§ EXERCISE
Present every line in which the string "pixels" appears.

§ TASK INPUT
:::

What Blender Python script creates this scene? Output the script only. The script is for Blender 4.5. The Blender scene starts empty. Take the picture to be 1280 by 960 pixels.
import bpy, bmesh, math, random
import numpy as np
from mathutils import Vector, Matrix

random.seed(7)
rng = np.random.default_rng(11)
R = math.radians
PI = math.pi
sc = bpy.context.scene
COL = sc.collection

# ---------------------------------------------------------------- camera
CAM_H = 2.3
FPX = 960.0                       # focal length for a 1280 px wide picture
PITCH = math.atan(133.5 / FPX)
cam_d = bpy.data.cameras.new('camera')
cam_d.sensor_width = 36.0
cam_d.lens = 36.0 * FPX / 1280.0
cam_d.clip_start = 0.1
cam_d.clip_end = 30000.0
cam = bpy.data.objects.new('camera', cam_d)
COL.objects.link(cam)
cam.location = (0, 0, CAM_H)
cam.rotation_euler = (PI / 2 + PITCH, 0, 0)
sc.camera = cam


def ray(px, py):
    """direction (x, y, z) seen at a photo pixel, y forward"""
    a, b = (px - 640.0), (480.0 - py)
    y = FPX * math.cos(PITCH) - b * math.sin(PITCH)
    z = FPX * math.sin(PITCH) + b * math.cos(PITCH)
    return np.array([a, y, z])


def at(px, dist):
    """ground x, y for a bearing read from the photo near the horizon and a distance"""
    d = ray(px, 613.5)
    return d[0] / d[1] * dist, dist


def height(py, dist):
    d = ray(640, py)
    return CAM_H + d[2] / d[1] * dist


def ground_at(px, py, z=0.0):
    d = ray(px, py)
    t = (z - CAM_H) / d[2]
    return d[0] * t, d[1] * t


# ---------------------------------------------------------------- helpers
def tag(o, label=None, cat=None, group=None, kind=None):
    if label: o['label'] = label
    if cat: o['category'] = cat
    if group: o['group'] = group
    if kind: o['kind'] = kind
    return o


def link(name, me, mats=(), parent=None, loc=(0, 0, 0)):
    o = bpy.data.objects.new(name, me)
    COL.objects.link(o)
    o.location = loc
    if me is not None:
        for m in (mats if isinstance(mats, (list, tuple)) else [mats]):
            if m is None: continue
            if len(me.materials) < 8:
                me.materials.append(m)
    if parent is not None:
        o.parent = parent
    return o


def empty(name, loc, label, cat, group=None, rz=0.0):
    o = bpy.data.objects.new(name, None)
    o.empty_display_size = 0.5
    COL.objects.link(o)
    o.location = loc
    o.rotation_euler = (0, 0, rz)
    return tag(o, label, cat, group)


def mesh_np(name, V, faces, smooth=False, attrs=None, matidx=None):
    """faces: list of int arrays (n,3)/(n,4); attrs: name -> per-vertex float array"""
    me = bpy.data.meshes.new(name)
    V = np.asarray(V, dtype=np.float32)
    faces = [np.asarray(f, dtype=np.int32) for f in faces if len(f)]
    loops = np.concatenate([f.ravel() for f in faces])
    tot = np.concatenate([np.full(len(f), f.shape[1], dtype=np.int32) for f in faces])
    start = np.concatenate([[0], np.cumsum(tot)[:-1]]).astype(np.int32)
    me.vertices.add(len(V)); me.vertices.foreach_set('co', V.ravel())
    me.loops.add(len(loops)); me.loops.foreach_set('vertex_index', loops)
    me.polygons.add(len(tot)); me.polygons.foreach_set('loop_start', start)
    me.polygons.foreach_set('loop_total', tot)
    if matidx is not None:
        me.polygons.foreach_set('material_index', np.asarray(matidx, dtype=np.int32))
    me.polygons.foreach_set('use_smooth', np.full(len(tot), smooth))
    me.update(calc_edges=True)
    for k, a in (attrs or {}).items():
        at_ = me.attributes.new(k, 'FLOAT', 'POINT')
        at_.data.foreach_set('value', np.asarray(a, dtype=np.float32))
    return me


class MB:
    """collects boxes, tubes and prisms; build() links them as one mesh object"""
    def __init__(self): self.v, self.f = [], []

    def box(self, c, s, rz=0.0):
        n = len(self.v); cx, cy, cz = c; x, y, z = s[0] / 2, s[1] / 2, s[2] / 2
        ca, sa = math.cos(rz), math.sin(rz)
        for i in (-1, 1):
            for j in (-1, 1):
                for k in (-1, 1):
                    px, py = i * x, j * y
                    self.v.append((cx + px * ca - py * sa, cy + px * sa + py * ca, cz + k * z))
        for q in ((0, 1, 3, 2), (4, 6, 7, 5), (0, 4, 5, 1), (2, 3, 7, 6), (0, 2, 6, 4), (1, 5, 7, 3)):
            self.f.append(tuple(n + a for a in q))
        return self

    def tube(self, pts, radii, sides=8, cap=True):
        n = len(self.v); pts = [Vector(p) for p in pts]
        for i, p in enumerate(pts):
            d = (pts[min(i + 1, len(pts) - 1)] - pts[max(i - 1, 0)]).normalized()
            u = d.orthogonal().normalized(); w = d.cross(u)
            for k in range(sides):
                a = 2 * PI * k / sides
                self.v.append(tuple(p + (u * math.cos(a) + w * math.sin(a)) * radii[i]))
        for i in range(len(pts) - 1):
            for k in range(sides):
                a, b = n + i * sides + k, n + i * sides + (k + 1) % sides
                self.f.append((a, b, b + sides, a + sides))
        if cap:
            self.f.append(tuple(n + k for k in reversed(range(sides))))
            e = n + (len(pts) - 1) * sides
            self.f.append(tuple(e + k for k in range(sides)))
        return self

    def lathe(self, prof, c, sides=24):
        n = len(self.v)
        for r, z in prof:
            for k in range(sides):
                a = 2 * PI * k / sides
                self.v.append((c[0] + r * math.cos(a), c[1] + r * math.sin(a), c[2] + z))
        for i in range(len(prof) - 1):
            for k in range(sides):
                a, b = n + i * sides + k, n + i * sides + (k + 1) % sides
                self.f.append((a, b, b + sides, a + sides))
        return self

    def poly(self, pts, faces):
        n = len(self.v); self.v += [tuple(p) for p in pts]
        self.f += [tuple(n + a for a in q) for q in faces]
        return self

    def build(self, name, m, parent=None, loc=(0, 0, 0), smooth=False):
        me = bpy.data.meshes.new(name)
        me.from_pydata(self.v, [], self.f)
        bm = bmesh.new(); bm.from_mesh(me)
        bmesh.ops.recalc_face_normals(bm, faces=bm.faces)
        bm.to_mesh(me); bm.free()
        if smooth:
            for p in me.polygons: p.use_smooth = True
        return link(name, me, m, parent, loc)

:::

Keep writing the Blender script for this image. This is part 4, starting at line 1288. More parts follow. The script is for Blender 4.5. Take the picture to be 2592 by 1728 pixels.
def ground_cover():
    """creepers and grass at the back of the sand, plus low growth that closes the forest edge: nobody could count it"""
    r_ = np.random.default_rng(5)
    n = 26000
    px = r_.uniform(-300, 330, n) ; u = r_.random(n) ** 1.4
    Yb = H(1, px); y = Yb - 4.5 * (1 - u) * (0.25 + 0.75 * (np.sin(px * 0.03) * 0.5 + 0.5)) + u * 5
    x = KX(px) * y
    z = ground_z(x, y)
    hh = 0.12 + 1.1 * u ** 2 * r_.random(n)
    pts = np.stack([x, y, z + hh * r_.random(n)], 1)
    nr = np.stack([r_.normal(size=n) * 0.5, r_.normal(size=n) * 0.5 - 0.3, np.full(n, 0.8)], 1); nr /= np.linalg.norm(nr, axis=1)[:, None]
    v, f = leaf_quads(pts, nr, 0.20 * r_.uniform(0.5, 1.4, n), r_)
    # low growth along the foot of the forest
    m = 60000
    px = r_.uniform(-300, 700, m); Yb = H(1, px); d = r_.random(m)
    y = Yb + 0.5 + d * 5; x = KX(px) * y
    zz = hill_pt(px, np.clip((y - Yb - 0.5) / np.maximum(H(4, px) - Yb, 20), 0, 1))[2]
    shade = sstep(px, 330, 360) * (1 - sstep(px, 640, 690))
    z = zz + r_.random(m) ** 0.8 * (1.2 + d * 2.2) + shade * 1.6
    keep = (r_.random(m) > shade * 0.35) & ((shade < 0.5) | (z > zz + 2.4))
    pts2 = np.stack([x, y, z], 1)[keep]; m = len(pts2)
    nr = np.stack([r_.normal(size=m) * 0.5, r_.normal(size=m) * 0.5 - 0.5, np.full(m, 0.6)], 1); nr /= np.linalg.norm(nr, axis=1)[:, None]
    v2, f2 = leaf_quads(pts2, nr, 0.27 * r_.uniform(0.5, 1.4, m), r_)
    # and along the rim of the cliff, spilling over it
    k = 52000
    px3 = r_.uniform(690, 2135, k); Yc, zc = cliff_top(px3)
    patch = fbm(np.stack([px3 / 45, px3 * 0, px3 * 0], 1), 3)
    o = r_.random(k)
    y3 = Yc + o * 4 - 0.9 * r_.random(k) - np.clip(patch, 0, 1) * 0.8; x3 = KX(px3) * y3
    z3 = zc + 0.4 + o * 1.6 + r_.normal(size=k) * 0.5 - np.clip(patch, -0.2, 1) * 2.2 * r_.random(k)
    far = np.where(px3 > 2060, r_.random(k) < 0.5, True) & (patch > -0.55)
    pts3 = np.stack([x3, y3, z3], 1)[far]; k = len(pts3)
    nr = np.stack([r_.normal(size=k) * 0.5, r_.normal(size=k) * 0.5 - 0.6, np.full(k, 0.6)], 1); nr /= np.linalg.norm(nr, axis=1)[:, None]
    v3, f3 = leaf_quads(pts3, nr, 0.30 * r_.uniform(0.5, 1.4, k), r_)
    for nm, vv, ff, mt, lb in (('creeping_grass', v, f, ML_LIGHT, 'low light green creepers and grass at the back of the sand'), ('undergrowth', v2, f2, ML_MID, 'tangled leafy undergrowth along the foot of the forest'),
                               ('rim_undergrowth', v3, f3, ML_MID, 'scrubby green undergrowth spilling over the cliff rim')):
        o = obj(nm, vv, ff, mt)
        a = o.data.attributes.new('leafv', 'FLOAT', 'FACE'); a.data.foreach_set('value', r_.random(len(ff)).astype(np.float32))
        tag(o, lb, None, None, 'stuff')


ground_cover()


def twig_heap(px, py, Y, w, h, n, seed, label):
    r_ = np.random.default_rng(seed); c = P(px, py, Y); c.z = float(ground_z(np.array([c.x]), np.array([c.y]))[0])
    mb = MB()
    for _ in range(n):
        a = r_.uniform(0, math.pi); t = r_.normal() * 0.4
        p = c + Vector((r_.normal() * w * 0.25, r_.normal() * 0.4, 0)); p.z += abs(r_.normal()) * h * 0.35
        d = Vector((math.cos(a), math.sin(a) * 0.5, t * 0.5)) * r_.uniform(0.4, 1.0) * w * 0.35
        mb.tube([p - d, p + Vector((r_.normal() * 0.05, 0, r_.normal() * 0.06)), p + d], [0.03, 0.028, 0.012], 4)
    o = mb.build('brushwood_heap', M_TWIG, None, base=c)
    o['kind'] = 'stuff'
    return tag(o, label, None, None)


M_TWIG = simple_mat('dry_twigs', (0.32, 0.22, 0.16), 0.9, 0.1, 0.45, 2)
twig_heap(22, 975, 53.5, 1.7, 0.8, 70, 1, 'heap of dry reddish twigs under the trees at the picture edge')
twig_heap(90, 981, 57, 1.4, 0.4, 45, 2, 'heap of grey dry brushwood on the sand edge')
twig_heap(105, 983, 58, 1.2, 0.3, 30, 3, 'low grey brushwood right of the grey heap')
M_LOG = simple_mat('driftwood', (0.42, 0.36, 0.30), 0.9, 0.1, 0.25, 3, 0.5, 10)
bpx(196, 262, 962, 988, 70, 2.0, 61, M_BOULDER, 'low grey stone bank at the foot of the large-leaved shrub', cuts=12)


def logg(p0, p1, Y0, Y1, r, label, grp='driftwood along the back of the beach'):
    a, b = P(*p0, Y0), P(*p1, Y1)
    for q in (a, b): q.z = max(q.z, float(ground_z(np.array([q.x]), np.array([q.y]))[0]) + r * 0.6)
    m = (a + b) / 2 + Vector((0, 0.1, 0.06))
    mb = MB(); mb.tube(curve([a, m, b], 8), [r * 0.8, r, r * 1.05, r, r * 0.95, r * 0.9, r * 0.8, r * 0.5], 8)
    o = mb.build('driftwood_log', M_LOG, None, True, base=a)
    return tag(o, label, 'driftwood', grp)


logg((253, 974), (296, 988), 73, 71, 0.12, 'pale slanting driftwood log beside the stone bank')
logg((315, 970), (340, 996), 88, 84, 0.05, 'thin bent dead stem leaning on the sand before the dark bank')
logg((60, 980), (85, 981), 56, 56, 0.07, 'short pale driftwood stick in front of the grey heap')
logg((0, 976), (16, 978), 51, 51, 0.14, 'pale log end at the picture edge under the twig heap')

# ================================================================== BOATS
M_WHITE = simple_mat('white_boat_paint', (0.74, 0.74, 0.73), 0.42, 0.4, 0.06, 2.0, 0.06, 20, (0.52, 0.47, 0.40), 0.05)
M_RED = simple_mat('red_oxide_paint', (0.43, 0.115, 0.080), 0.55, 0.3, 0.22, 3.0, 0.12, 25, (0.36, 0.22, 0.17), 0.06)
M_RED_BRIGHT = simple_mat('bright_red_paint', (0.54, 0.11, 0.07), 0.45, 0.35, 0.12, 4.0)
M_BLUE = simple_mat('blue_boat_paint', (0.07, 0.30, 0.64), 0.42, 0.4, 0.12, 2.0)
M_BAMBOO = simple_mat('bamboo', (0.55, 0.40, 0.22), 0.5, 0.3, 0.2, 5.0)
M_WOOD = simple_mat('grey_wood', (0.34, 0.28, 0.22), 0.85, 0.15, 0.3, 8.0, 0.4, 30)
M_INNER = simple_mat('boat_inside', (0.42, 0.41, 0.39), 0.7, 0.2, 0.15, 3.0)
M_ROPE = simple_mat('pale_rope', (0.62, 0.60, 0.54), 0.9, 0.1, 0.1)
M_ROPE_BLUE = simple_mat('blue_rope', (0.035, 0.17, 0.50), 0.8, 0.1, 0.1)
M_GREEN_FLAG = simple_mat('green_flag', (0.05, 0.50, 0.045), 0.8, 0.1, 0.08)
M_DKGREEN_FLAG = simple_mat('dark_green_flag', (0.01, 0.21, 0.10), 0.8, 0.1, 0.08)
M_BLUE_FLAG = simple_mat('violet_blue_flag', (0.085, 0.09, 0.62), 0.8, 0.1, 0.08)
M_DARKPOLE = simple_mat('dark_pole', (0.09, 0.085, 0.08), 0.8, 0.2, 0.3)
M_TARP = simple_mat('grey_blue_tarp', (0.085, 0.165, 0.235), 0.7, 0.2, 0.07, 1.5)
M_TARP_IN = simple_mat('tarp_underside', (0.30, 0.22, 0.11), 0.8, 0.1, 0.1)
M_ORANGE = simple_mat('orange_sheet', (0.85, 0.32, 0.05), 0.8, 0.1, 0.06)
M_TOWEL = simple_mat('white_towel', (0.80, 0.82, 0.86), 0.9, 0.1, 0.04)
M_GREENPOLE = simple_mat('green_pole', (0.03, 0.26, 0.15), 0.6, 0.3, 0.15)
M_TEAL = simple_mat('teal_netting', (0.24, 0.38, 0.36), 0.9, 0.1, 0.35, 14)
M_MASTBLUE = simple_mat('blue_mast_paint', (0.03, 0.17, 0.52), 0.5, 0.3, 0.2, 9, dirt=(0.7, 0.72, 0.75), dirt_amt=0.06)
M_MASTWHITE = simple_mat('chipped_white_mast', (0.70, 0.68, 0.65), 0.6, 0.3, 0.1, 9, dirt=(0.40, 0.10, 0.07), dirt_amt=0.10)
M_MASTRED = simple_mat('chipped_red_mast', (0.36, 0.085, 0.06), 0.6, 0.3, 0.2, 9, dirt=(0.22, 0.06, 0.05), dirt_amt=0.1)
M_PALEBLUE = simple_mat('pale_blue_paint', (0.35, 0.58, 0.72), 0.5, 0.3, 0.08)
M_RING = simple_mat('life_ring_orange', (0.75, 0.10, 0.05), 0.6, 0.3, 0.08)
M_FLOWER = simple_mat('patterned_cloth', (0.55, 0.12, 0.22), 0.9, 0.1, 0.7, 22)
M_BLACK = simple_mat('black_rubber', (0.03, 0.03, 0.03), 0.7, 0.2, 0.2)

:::

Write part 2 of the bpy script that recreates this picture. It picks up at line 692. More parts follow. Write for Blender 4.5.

:::

§ ANSWER TO THE PROBLEM
What Blender Python script creates this scene? Output the script only. The script is for Blender 4.5. The Blender scene starts empty. Take the picture to be 1280 by 960 pixels.
Keep writing the Blender script for this image. This is part 4, starting at line 1288. More parts follow. The script is for Blender 4.5. Take the picture to be 2592 by 1728 pixels.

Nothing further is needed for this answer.